Robert McLuhan has posted an article about 5-year old twin boys in India claiming to have been cousins who drowned together in 2010:

http://monkeywah.typepad.com/paranormalia/2016/10/reborn-as-twins.html

The case is very recent, according to this report from the Times of India:

Shahjahanpur family believes 5-year-old twins are reincarnated cousins

Given this is a case about twins recalling previous lives, McLuhan also recalls the famous Pollock twins case from the 1950s, with a curious fact about their father that some readers might have been previously unaware of (as I was).

Doug
 
Sadly, Dr Tucker has succumbed to wokeness. Questioning the status quo is no longer allowed at UVA. Pretty sad coming from a researcher who had been previously willing to question accepted scientific wisdom on topics such as consciousness and reiencarnation.

 
Sadly, Dr Tucker has succumbed to wokeness. Questioning the status quo is no longer allowed at UVA. Pretty sad coming from a researcher who had been previously willing to question accepted scientific wisdom on topics such as consciousness and reiencarnation.

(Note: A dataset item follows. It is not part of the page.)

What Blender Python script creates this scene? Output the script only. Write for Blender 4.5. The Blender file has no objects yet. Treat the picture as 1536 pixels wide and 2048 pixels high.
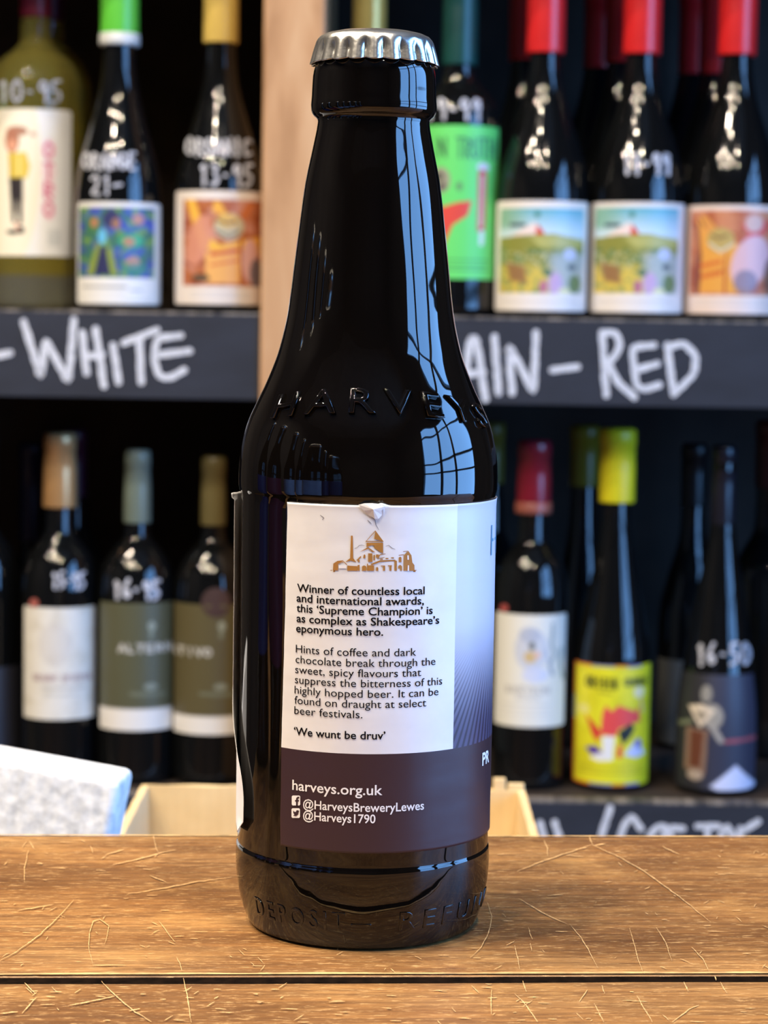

I don't understand - what had that to do with Tucker? (I didn't listen to the end).

David
 
Let's say Stevenson & Tucker et al are simply "right". Then, why jump to the conclusion that ALL people reincarnate? After all, most people don't have any past life memories. And if we all did, how would we know it would happen again? Doesn't even eastern religion teach us to break free?

We should stop hinting that reincarnation is proven, therefore we will all reincarnate. That doesn't even seem likely, based on the data.
What "data" do you mean? As far as I know, there is no data to back up the idea that "not all people reincarnate" or its corollary, "not all living people have had a past life or will have a future life". What you referred to is an absence of evidence and that isn't evidence of absence.
 
I don't understand - what had that to do with Tucker? (I didn't listen to the end).

David
He was the prof who required the student who questioned critical race theory to attend counseling, suggesting that anyone who questions authority is mentally ill.
 
He was the prof who required the student who questioned critical race theory to attend counseling, suggesting that anyone who questions authority is mentally ill.
I guess I missed that bit - the video rambled on a bit and I only watched part of it.

That is bad - this lunacy must surely stop soon!